I just spent the past 15 minutes trying to fool a bot into thinking blurry phone pics of my elbow crease were steamy photos of the world's greatest butt. That, in a nutshell, is Sext Machine.
Offworld came across the amusing oddity, which you play by texting an actual phone number (text ";)" to 669 333-SEXT to begin) and sending awkward pictures to. Here's how it works:
"Sext Machine is an SMS-based game exploring the frailty of algorithms and human sexuality. The game is played by taking and sending photos with your phone's camera that look like, but aren't, sexually explicit."
"Photos sent to Sext Machine are run through a nudity-detection algorithm. You're scored based on how well you've tricked the bot into thinking you sent it something x-rated."
So the goal is to trick the flesh-hungry (but not like that... not yet) bot as effectively as possible. I've gotten it up to "60 percent turned on," which means my dumb elbow crease barely looks like a butt at all. 60 is an F. My elbow crease is such a worthless slacker. Desperate for ideas, I made some kind of strange abyssal orifice with my hand, and Sext Machine replied, "that is soooooooo unsexy." I did not disagree.
Gizmodo, meanwhile, decided to CHEAT like shameless CHEATERS who CHEAT (and/or have ideas I wish I'd come up with) by testing the bot's limits, sending every type of real erotica they could think of and measuring its turned on percentage.
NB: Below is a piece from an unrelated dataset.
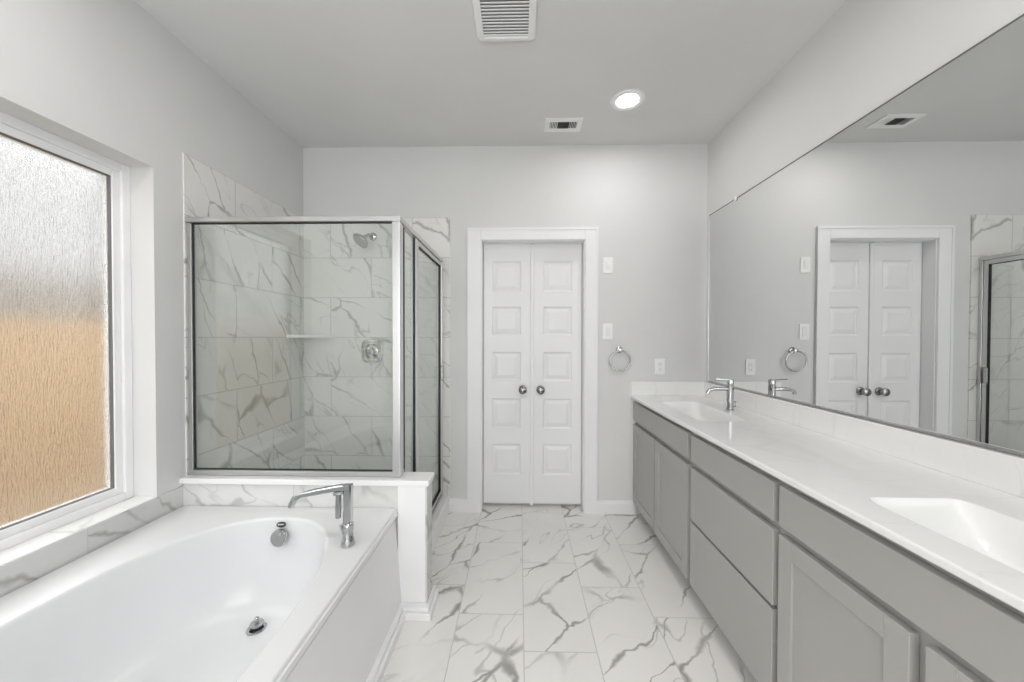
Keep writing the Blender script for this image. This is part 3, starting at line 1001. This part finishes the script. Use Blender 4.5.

Lesson learned: Sext Machine digs actual porn, thinks tentacle porn is alright, and hates fish, even if they're naked. Warning: Gizmodo's post is kinda NSFW.
Sext Machine is a fun little distraction, though. And, bonus, it got me thinking a bit about the way we can now use sex and sexuality to pass the time, to build anticipation for more intimate encounters. But, as the game's creator suggested, it is all very frail. I was able to manipulate camera angles and lighting to make my hands and arms look pretty convincingly like lots of different people's unmentionables. We see what we want to see, I suppose. Or what we're told we're seeing. Or our brains evolved to go, "SEX, SEX, SEX" all the time, and we're easily fooled.
One thing's for sure: I will never trust a so-called sext ever again. I'll always wonder: naughty bit or hyper-zoomed-in photo of someone's thoroughly unwashed armpit? Or their eyelid? Or their weird bald cat? Man, the burden of knowledge is some serious shit.